• _Exercise goal_:
Only the lines from the start of the material through the line containing "sc.camera = cam_o" are to be extracted, exactly as they appear.

• _Data_:
((

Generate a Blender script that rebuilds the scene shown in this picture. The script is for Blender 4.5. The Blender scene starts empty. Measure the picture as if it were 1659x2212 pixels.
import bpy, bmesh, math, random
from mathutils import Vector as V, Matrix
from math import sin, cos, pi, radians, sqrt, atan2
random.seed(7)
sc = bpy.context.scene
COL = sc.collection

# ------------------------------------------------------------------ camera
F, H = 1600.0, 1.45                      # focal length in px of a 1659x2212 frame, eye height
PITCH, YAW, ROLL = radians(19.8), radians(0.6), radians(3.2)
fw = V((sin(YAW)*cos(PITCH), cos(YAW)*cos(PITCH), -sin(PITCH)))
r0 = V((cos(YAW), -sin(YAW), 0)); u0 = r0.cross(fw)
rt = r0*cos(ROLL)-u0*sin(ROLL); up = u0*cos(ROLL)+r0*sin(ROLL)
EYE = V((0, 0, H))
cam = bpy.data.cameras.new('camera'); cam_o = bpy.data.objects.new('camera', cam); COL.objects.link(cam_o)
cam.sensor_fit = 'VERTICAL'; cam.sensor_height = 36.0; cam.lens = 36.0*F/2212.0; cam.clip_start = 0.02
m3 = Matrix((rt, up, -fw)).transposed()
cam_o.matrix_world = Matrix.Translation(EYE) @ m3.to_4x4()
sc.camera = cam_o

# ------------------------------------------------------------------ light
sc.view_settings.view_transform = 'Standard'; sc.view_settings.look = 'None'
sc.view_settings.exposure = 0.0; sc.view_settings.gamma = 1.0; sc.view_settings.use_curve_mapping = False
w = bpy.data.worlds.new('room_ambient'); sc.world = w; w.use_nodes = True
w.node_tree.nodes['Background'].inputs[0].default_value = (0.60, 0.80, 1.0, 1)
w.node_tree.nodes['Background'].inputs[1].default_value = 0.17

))

• _Result_:
Generate a Blender script that rebuilds the scene shown in this picture. The script is for Blender 4.5. The Blender scene starts empty. Measure the picture as if it were 1659x2212 pixels.
import bpy, bmesh, math, random
from mathutils import Vector as V, Matrix
from math import sin, cos, pi, radians, sqrt, atan2
random.seed(7)
sc = bpy.context.scene
COL = sc.collection

# ------------------------------------------------------------------ camera
F, H = 1600.0, 1.45                      # focal length in px of a 1659x2212 frame, eye height
PITCH, YAW, ROLL = radians(19.8), radians(0.6), radians(3.2)
fw = V((sin(YAW)*cos(PITCH), cos(YAW)*cos(PITCH), -sin(PITCH)))
r0 = V((cos(YAW), -sin(YAW), 0)); u0 = r0.cross(fw)
rt = r0*cos(ROLL)-u0*sin(ROLL); up = u0*cos(ROLL)+r0*sin(ROLL)
EYE = V((0, 0, H))
cam = bpy.data.cameras.new('camera'); cam_o = bpy.data.objects.new('camera', cam); COL.objects.link(cam_o)
cam.sensor_fit = 'VERTICAL'; cam.sensor_height = 36.0; cam.lens = 36.0*F/2212.0; cam.clip_start = 0.02
m3 = Matrix((rt, up, -fw)).transposed()
cam_o.matrix_world = Matrix.Translation(EYE) @ m3.to_4x4()
sc.camera = cam_o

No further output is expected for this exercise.